Financing

Getting on the shelves: Licensing lessons

Licensing isn't as tough as you think.

Few chains will ever reach the magnitude of Cinnabon’s licensing program. Of the $1 billion-plus consumers spend on branded Cinnabon products each year, 75 percent does not come from its brick-and-mortar locations, says President Kat Cole. It’s from products licensed for other points of distribution: grocery, convenience stores and partnerships with other restaurants. But licensing products doesn’t have to be this huge of an undertaking. Other brands have far smaller programs that they say are lucrative as well as simpler to maintain—and began with relative ease. For restaurateurs looking into licensing, there are lessons to learn at every level.

Cinnabon cinnamon rolls

Chris Elliott, CEO of Tampa, Fla.-based Beef ‘O’ Brady’s, received a phone call from a buyer at Publix Super Markets one day. He’d come into the restaurant and tried the brand’s proprietary wing sauce it sells on-site at its nearly 30 units, and he wanted to bring it to grocery shelves.

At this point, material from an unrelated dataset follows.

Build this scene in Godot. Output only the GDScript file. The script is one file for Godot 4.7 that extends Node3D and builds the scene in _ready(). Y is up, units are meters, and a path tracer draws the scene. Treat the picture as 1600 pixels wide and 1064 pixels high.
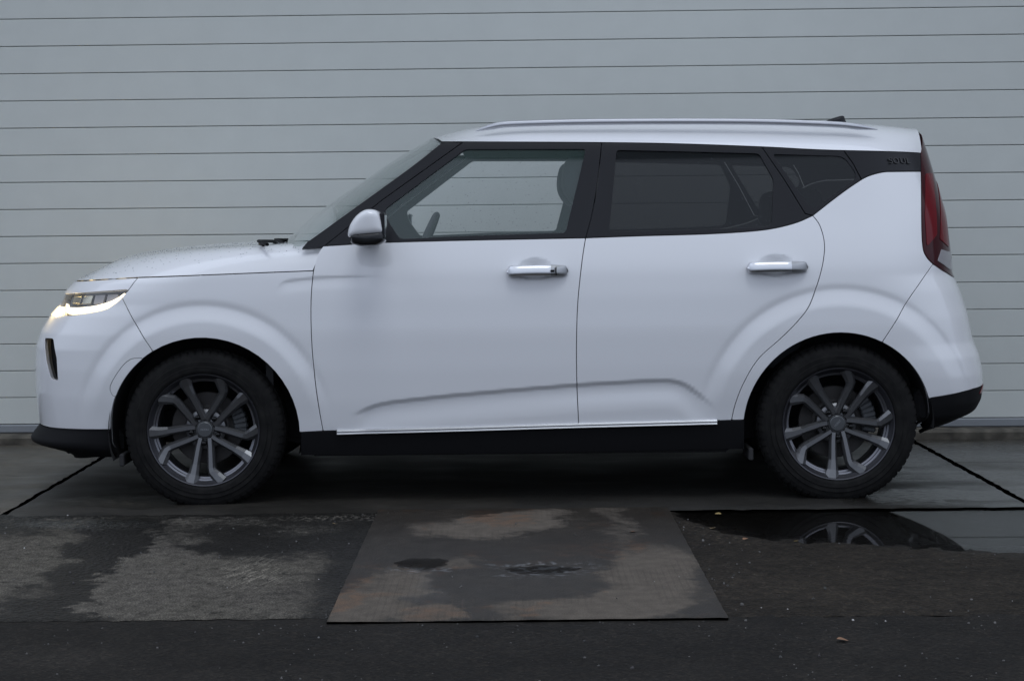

“It’s not generally that easy,” says Elliott; oftentimes restaurateurs and the manufacturers making their product have to seek out and convince retail buyers that the taste, pricing and packaging of their product is sellable before stores will agree to stock it. The manufacturer Beef ‘O’ Brady’s already had in place bore most of the upfront costs and legwork, so it was relatively cheap for the chain’s licensing to get off the ground, Elliot says. Since, it’s been a fairly seamless, hands-off process, leaving much of the management to the manufacturer, he adds. But that also means a lower return; on average, brands get 5 to 8 percent of the wholesale piece, says Elliott. “It’s a small, little extra piece of business … it’s sort of like a small annuity that might lead to other things,” he says.

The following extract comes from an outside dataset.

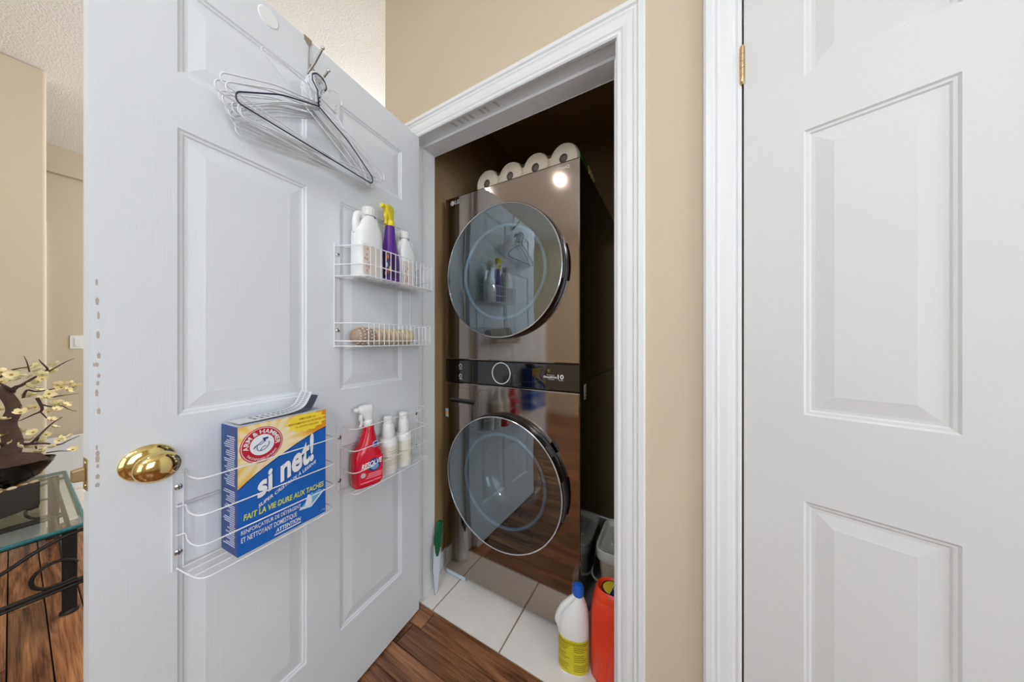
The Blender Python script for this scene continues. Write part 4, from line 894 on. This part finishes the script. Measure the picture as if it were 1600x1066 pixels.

The first steps were just as simple for Checkers & Rally’s, the burger QSR based in Tampa, Fla., when it was approached by a supplier with the opportunity to attach its name to a frozen fry that would be sold in supermarkets. What’s different is that Ryan Joy, senior director of research and development, spends time with the supplier’s sales force to make sure they “get” the product, the brand and how to market it.

“When we started to educate the sales force, we really saw big increases,” says Joy. The program has grown 25 to 30 percent since he stepped in in 2009. The fries now are in 59 percent of all retail locations across the country, even in markets where the brand doesn’t have a presence.

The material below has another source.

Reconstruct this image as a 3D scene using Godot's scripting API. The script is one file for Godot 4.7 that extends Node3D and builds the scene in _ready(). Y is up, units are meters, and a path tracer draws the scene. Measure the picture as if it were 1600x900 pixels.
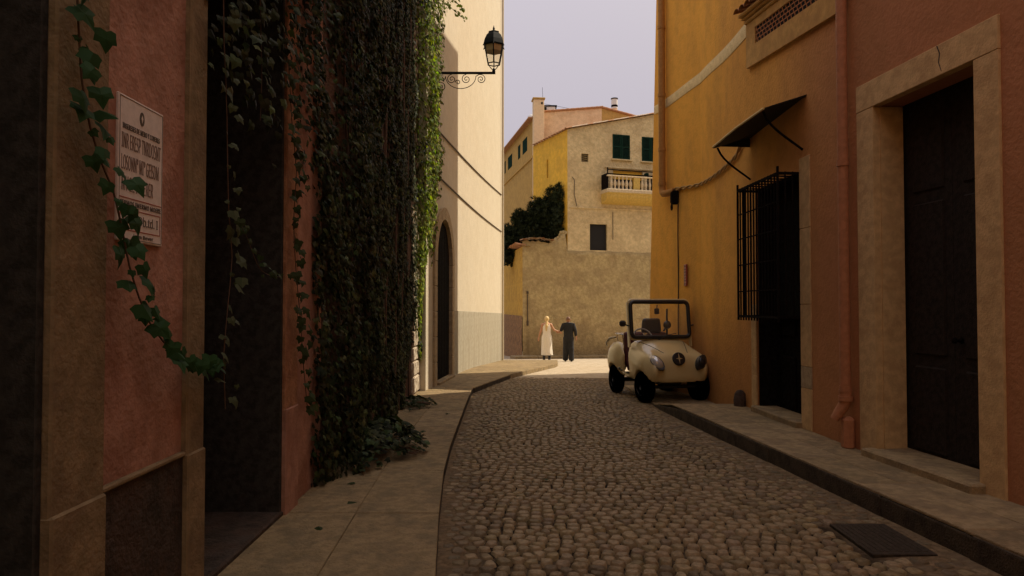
extends Node3D
# A narrow old-town street: y up, metres, the street runs along -z. "d" is the depth into the street, so a point is P(x, height, d).

var rng := RandomNumberGenerator.new()
var M := {}
var taken := {}
var EYE := 1.54


# ------------------------------------------------------------------ mesh building
class MB:
	var P := PackedVector3Array()
	var N := PackedVector3Array()
	var C := PackedColorArray()
	var I := PackedInt32Array()
	var col := Color.WHITE

	func vert(p: Vector3, n: Vector3) -> int:
		P.append(p)
		N.append(n)
		C.append(col)
		return P.size() - 1

	func face(a: int, b: int, c: int) -> void:   # counterclockwise seen from outside
		I.append(a)
		I.append(c)
		I.append(b)

	func tri(a: Vector3, b: Vector3, c: Vector3) -> void:
		var n := (b - a).cross(c - a).normalized()
		face(vert(a, n), vert(b, n), vert(c, n))

	func quad(a: Vector3, b: Vector3, c: Vector3, d: Vector3) -> void:
		var n := (c - a).cross(d - b).normalized()
		var i := vert(a, n)
		vert(b, n)
		vert(c, n)
		vert(d, n)
		face(i, i + 1, i + 2)
		face(i, i + 2, i + 3)

	func poly(pts: PackedVector3Array) -> void:    # convex, counterclockwise
		for k in range(1, pts.size() - 1):
			tri(pts[0], pts[k], pts[k + 1])

	# box with chamfered edges; b holds the axes
	func box(c: Vector3, s: Vector3, ch := 0.0, b := Basis.IDENTITY) -> void:
		var h := s * 0.5
		ch = minf(ch, minf(h.x, minf(h.y, h.z)) * 0.9)
		var ax := [b.x, b.y, b.z]
		var hh := [h.x, h.y, h.z]
		for k in 3:
			var u: int = (k + 1) % 3
			var w: int = (k + 2) % 3
			for sg in [-1.0, 1.0]:
				var o: Vector3 = c + ax[k] * hh[k] * sg
				var du: Vector3 = ax[u] * (hh[u] - ch)
				var dw: Vector3 = ax[w] * (hh[w] - ch)
				if sg > 0.0:
					quad(o - du - dw, o + du - dw, o + du + dw, o - du + dw)
				else:
					quad(o - du - dw, o - du + dw, o + du + dw, o + du - dw)
		if ch <= 0.0:
			return
		for k in 3:
			var u: int = (k + 1) % 3
			var w: int = (k + 2) % 3
			for su in [-1.0, 1.0]:
				for sw in [-1.0, 1.0]:
					var lo: Vector3 = -ax[k] * (hh[k] - ch)
					var e1: Vector3 = c + ax[u] * hh[u] * su + ax[w] * (hh[w] - ch) * sw
					var e2: Vector3 = c + ax[u] * (hh[u] - ch) * su + ax[w] * hh[w] * sw
					if su * sw > 0.0:
						quad(e1 + lo, e2 + lo, e2 - lo, e1 - lo)
					else:
						quad(e1 - lo, e2 - lo, e2 + lo, e1 + lo)
		for sx in [-1.0, 1.0]:
			for sy in [-1.0, 1.0]:
				for sz in [-1.0, 1.0]:
					var a: Vector3 = c + b.x * h.x * sx + b.y * (h.y - ch) * sy + b.z * (h.z - ch) * sz
					var d: Vector3 = c + b.x * (h.x - ch) * sx + b.y * h.y * sy + b.z * (h.z - ch) * sz
					var e: Vector3 = c + b.x * (h.x - ch) * sx + b.y * (h.y - ch) * sy + b.z * h.z * sz
					if sx * sy * sz > 0.0:
						tri(a, d, e)
					else:
						tri(a, e, d)

	# any beam between two points with a rectangular section; up says where its height goes
	func beam(a: Vector3, b: Vector3, w: float, h: float, up := Vector3.UP, ch := 0.0) -> void:
		var x := (b - a).normalized()
		var z := x.cross(up).normalized()
		var y := z.cross(x)
		box((a + b) * 0.5, Vector3(a.distance_to(b), h, w), ch, Basis(x, y, z))

	func tube(pts: Array, rad, sides := 8, closed := false, caps := true) -> void:
		var n: int = pts.size()
		var prev := Vector3.ZERO
		var first := -1
		for i in n:
			var p: Vector3 = pts[i]
			var t: Vector3
			if closed:
				t = (pts[(i + 1) % n] - pts[(i + n - 1) % n]).normalized()
			else:
				t = (pts[mini(i + 1, n - 1)] - pts[maxi(i - 1, 0)]).normalized()
			if prev == Vector3.ZERO:
				prev = t.cross(Vector3(0.31, 0.2, 0.9)).normalized()
			prev = (prev - t * prev.dot(t)).normalized()
			var q := t.cross(prev)
			var r: float = rad[i] if rad is Array or rad is PackedFloat32Array else rad
			for k in sides:
				var a := TAU * k / sides
				var o := prev * cos(a) + q * sin(a)
				var id := vert(p + o * r, o)
				if first < 0:
					first = id
		for i in (n if closed else n - 1):
			var j := (i + 1) % n
			for k in sides:
				var k2 := (k + 1) % sides
				var a := first + i * sides + k
				var b := first + i * sides + k2
				var c := first + j * sides + k2
				var d := first + j * sides + k
				face(a, b, c)
				face(a, c, d)
		if caps and not closed:
			for e in 2:
				var i := 0 if e == 0 else n - 1
				var nn: Vector3 = ((pts[0] - pts[1]) if e == 0 else (pts[n - 1] - pts[n - 2])).normalized()
				var m := vert(pts[i], nn)
				for k in sides:
					var a := vert(P[first + i * sides + k], nn)
					var b := vert(P[first + i * sides + (k + 1) % sides], nn)
					if e == 0:
						face(m, b, a)
					else:
						face(m, a, b)

	# profile: Vector2(radius, height) from the bottom up, turned round the y axis of xf
	func lathe(prof: Array, segs := 16, xf := Transform3D.IDENTITY, flat := false, sx := 1.0, sz := 1.0) -> void:
		var n: int = prof.size()
		if flat:
			for i in n - 1:
				for k in segs:
					var a0 := TAU * k / segs
					var a1 := TAU * (k + 1) / segs
					var p0: Vector2 = prof[i]
					var p1: Vector2 = prof[i + 1]
					quad(xf * Vector3(cos(a1) * p0.x * sx, p0.y, sin(a1) * p0.x * sz), xf * Vector3(cos(a0) * p0.x * sx, p0.y, sin(a0) * p0.x * sz), xf * Vector3(cos(a0) * p1.x * sx, p1.y, sin(a0) * p1.x * sz), xf * Vector3(cos(a1) * p1.x * sx, p1.y, sin(a1) * p1.x * sz))
			return
		var first := P.size()
		for i in n:
			var p: Vector2 = prof[i]
			var t: Vector2 = (prof[mini(i + 1, n - 1)] - prof[maxi(i - 1, 0)]).normalized()
			for k in segs:
				var a := TAU * k / segs
				vert(xf * Vector3(cos(a) * p.x * sx, p.y, sin(a) * p.x * sz), (xf.basis * Vector3(cos(a) * t.y / sx, -t.x, sin(a) * t.y / sz)).normalized())
		for i in n - 1:
			for k in segs:
				var k2 := (k + 1) % segs
				face(first + i * segs + k, first + (i + 1) * segs + k, first + (i + 1) * segs + k2)
				face(first + i * segs + k, first + (i + 1) * segs + k2, first + i * segs + k2)

	# smooth sheet from a grid of points, rows x columns; normals from neighbours
	func sheet(g: Array, closed := false, flip := false) -> void:
		var r: int = g.size()
		var c: int = g[0].size()
		var first := P.size()
		for i in r:
			for j in c:
				var jl: int = (j + c - 1) % c if closed else maxi(j - 1, 0)
				var jr: int = (j + 1) % c if closed else mini(j + 1, c - 1)
				var n: Vector3 = (g[i][jr] - g[i][jl]).cross(g[mini(i + 1, r - 1)][j] - g[maxi(i - 1, 0)][j]).normalized()
				vert(g[i][j], -n if flip else n)
		for i in r - 1:
			for j in (c if closed else c - 1):
				var j2 := (j + 1) % c
				var a := first + i * c + j
				var b := first + i * c + j2
				var d := first + (i + 1) * c + j
				var e := first + (i + 1) * c + j2
				if flip:
					face(a, e, b)
					face(a, d, e)
				else:
					face(a, b, e)
					face(a, e, d)

	# flat outline (x, y of the frame xf) pushed out along z of xf from 0 to depth
	func prism(outline: PackedVector2Array, depth: float, xf := Transform3D.IDENTITY) -> void:
		var o := outline
		if Geometry2D.is_polygon_clockwise(o):
			o = outline.duplicate()
			o.reverse()
		var idx := Geometry2D.triangulate_polygon(o)
		for k in range(0, idx.size(), 3):
			var a := o[idx[k]]
			var b := o[idx[k + 1]]
			var c := o[idx[k + 2]]
			if (b - a).cross(c - a) < 0.0:
				var s := b
				b = c
				c = s
			tri(xf * Vector3(a.x, a.y, depth), xf * Vector3(b.x, b.y, depth), xf * Vector3(c.x, c.y, depth))
			tri(xf * Vector3(a.x, a.y, 0), xf * Vector3(c.x, c.y, 0), xf * Vector3(b.x, b.y, 0))
		for k in o.size():
			var a := o[k]
			var b := o[(k + 1) % o.size()]
			quad(xf * Vector3(a.x, a.y, 0), xf * Vector3(b.x, b.y, 0), xf * Vector3(b.x, b.y, depth), xf * Vector3(a.x, a.y, depth))

	func shift(by: Vector3) -> void:
		for k in P.size():
			P[k] += by

	func mesh() -> ArrayMesh:
		var a := []
		a.resize(Mesh.ARRAY_MAX)
		a[Mesh.ARRAY_VERTEX] = P
		a[Mesh.ARRAY_NORMAL] = N
		a[Mesh.ARRAY_COLOR] = C
		a[Mesh.ARRAY_INDEX] = I
		var m := ArrayMesh.new()
		m.add_surface_from_arrays(Mesh.PRIMITIVE_TRIANGLES, a)
		return m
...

On the other end of the spectrum, Cinnabon’s Atlanta-based parent Focus Brands has an entire team for consumer-packaged goods, foodservice licensing, comanufacturing and more, and licensing is built into brand strategy. What started 11 years ago with novelty items such as lip balm has blown up to include refrigerated rolls, coffee, vodka and more, as well as foodservice-licensing deals with chains such as Burger King and Taco Bell.

While not the route for everyone, what’s helped this licensing leader grow is to keep its hands in the pot. While some let the manufacturer take control to keep costs down, “we always codevelop in R&D,” Cole says. “The more you have someone else do, the more control you give up.” The tradeoff for the effort and investment is a higher return, she says.